Insurers acknowledge the business case and see the advantages of integrating gender considerations into CRI and of addressing women-specific and intersectional risks facing indigenous women. The training workshop discussions generated innovative ideas for developing new products to address the needs of women, including a flood product for the Huetar Norte region targeting women working in microenterprises and a parametric flood insurance product targeting women coffee producer, coupled with financial education. Notably, there was a recognised need to improve CRI literacy to complement product availability and stimulate market uptake. However, there is demand for more support on how to further develop and pilot such products among the rural women’s market, leveraging on experience from other markets.
Data availability and analysis constraints need to be overcome to facilitate customer-centric approaches to inclusive CRI market development.
Currently, there is a lack of data about the vulnerability conditions and needs of low-income rural women for the insurers to derive demand-side insights. There is also a need among insurers to know what data is helpful to collect, such as disaggregated data on willingness to pay for insurance. In addition, there are challenges in the insurance sector about how to analyse the level of social inclusion in their existing customer portfolios. This indicates a need for further insurer capacity building in analysing sex-disaggregated customer data to generate insights that support product development for different segments of the women’s market.

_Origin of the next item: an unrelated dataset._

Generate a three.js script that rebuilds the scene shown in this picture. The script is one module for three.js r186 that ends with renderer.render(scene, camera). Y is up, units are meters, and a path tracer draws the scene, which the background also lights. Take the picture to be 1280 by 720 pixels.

Building an inclusive CRI market requires the insurance supervisor to lead by example.
While the insurance industry has made progress in including women in its workforce and customer base, challenges and gaps remain. For example, the leadership of both the sector and the insurance regulator is still dominated by men. There are opportunities for the regulator to strengthen awareness within its staff and the broader sector of the business and the regulatory value of gender diversity, while also supporting the growth of the women’s insurance market. Given that sex-disaggregated insurance data is collected for the financial sector, SUGESE has opportunities to build further capacity in its entities to use this data. Furthermore, there are concrete actions that it can take through its regulatory mandate to stimulate low-cost parametric CRI and promote consumer literacy on CRI, drawing on examples within and beyond the Latin American region.
The leadership of the insurance sector and regulator is still dominated by men, and the participation of women is related to more operative tasks. Despite progress, there are clear barriers that show we still have a long way to go for gender equality in the sector. For me, the main barrier is education.
The insights gained from the capacity building sessions provide a foundation for the next steps in implementing Costa Rica’s policy priorities to build the resilience of vulnerable women and their families. By engaging with insurers and incorporating input from rural women in Costa Rica, the two awareness sessions have created a bridge between vulnerable communities and insurers to foster inclusive CDRFI solutions. It has also highlighted the need for more technical support to stimulate the market development of innovative solutions that address the needs of the most vulnerable communities to climate disasters in the country.